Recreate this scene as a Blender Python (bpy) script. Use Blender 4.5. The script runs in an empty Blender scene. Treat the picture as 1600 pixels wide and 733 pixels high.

────────

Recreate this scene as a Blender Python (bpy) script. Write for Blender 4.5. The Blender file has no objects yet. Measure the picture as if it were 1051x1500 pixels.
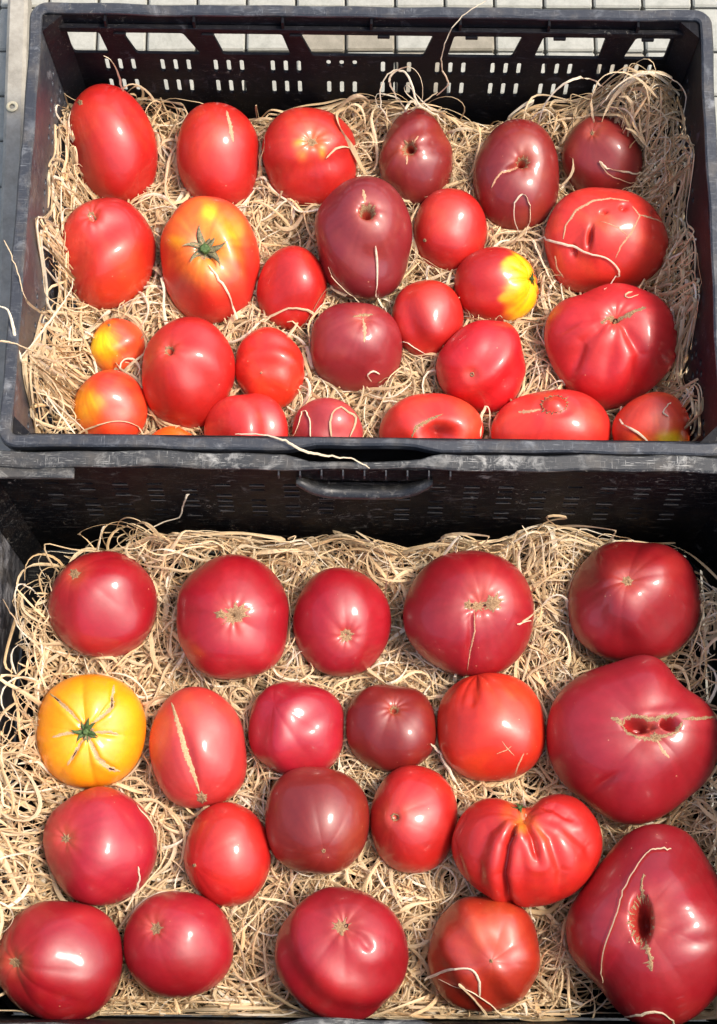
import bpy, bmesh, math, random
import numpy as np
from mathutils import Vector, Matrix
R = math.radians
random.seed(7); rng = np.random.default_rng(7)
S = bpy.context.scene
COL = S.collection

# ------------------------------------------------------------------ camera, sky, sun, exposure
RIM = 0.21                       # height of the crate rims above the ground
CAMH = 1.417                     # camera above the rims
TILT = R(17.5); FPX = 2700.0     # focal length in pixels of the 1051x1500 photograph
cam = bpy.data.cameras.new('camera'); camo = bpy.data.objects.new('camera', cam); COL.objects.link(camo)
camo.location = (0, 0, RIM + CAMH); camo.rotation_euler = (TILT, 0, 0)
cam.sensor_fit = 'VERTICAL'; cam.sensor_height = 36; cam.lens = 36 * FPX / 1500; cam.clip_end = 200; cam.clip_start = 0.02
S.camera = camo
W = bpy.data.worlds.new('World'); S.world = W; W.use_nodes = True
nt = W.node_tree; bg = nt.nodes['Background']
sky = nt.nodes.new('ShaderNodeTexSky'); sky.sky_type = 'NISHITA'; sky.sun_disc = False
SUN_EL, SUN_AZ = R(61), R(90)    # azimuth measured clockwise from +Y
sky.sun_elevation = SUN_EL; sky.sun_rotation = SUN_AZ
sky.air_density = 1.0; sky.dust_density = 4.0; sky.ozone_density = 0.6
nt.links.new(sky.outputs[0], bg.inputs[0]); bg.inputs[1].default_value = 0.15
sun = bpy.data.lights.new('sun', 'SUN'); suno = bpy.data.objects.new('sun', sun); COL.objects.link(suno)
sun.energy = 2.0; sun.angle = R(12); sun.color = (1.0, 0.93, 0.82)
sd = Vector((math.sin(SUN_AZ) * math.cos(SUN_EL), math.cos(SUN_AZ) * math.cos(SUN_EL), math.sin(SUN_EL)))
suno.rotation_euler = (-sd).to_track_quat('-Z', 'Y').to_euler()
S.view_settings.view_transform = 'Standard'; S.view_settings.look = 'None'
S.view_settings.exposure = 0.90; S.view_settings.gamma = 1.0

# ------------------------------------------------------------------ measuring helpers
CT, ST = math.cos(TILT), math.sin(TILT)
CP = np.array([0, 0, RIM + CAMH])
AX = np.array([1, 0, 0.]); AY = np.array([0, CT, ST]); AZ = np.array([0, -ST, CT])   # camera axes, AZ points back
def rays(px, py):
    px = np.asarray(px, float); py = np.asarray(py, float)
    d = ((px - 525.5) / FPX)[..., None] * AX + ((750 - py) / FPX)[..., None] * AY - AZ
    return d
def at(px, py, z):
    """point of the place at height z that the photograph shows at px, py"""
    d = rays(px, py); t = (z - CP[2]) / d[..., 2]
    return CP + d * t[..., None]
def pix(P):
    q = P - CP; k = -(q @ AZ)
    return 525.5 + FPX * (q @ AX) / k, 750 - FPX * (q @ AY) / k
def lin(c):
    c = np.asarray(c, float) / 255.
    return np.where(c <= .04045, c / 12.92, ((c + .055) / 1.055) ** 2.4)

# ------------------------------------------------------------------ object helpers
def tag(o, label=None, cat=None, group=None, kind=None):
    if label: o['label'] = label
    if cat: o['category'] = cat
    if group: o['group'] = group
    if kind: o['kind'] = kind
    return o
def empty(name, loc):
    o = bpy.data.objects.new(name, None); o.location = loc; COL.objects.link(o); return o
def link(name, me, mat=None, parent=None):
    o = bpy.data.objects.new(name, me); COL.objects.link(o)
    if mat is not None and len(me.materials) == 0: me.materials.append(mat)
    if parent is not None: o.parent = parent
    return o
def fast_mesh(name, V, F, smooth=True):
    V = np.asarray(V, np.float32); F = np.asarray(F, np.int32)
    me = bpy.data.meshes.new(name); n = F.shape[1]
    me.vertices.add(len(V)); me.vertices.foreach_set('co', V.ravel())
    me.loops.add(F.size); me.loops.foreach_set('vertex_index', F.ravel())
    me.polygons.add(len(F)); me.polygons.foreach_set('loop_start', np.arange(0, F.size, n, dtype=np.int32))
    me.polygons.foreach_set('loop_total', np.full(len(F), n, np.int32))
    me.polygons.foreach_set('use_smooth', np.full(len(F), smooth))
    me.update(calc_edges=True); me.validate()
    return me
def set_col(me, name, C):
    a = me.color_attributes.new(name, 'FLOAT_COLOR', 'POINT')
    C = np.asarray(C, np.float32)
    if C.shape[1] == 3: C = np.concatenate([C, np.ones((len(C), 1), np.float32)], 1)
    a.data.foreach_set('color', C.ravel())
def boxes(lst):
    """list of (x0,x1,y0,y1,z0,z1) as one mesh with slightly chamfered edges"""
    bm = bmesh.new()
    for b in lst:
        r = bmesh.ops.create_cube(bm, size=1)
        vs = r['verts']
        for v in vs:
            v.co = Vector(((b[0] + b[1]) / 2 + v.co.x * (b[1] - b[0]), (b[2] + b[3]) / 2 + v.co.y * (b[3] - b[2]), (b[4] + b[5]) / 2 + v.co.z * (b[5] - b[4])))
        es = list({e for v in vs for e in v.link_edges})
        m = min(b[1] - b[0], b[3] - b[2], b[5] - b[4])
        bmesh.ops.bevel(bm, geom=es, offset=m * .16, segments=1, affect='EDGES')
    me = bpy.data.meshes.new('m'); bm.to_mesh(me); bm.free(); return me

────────

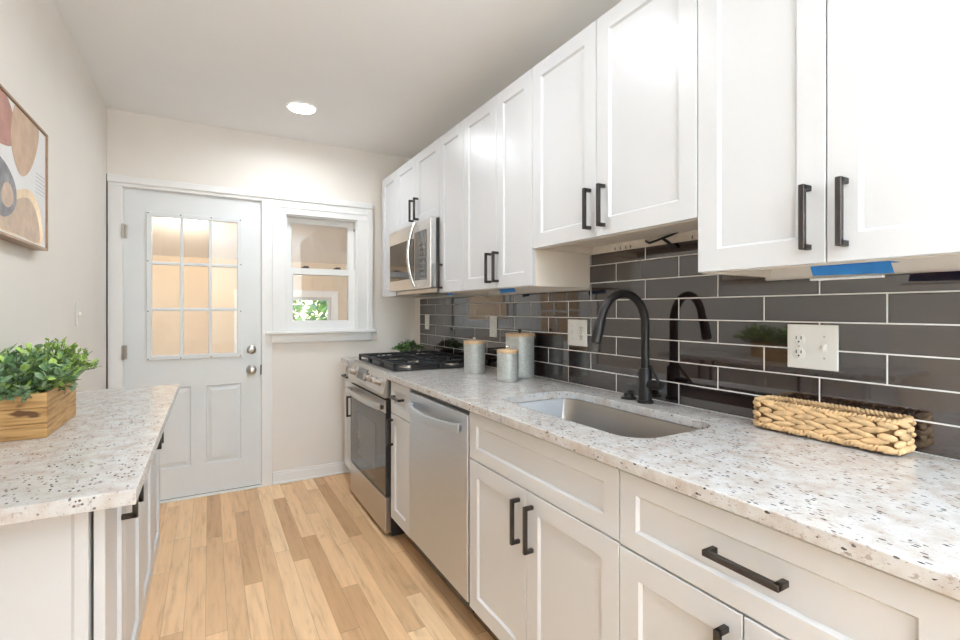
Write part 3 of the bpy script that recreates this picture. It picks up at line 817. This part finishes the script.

────────

**Given request**
Skip all pictures. Output only the lines from the one containing "Recreate this scene as a Blender Python (bpy) script. Write" to the one containing "COL = S.collection", both lines included.

**Answer below**
Recreate this scene as a Blender Python (bpy) script. Write for Blender 4.5. The Blender file has no objects yet. Measure the picture as if it were 1051x1500 pixels.
import bpy, bmesh, math, random
import numpy as np
from mathutils import Vector, Matrix
R = math.radians
random.seed(7); rng = np.random.default_rng(7)
S = bpy.context.scene
COL = S.collection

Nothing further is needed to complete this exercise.